An improved version of the patch has been committed to CVS.
There's a fair chance that NTLM authentication will work now.
Testers welcome.
fabiankeil: thanks a lot for adding client-side connection keep-alive support.
igitur: do you know how to check out the source code of Privoxy from CVS and build it?
I'm comfortable with CVS, but not with building. Are the build instructions somewhere? Otherwise, private message me with the details.
This Tracker item was closed automatically by the system. It was
previously set to a Pending status, and the original submitter
did not respond within 14 days (the time period specified by
the administrator of this Tracker).
General build instructions are available at:
http://www.privoxy.org/user-manual/installation.html#INSTALLATION-SOURCE
On Windows one usually builds under cygwin.

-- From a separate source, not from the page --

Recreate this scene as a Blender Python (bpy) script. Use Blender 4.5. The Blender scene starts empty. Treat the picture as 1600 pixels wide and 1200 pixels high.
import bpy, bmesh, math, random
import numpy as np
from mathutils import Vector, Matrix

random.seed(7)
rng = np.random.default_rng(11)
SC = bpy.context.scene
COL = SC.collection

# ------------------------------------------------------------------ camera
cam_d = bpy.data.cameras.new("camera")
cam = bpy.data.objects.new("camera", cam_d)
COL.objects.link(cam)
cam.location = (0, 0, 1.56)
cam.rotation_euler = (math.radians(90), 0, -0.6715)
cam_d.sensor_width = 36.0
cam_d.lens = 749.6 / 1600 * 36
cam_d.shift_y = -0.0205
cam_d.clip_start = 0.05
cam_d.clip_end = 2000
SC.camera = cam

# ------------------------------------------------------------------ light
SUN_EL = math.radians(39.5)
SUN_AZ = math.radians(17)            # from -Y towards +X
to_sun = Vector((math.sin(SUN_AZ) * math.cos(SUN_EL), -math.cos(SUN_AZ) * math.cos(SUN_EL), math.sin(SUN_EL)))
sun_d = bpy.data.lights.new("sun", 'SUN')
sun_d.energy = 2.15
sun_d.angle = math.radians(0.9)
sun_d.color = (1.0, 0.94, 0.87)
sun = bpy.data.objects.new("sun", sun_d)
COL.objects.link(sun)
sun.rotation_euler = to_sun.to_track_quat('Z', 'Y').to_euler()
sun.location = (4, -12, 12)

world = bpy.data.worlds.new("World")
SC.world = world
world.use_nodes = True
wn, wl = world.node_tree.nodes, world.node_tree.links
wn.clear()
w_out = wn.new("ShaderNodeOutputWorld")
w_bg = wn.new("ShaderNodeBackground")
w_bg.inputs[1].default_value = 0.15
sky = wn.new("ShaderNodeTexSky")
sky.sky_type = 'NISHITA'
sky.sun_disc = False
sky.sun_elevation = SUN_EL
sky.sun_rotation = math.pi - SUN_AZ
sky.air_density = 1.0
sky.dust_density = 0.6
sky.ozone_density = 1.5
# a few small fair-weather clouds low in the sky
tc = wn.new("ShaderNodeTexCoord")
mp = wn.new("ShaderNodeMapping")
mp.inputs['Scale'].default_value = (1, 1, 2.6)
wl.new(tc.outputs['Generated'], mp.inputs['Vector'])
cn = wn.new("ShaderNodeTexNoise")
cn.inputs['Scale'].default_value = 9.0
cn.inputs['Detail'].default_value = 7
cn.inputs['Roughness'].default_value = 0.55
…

This Tracker item was closed automatically by the system. It was
previously set to a Pending status, and the original submitter
did not respond within 14 days (the time period specified by
the administrator of this Tracker).
FYI, Privoxy 3.0.13 beta is now available at:
https://sourceforge.net/project/showfiles.php?group_id=11118
Please let us know if it doesn't solve the problem.
No, sorry, I still experience the problem in 3.0.13 beta. I get a proxy authentication dialog over and over.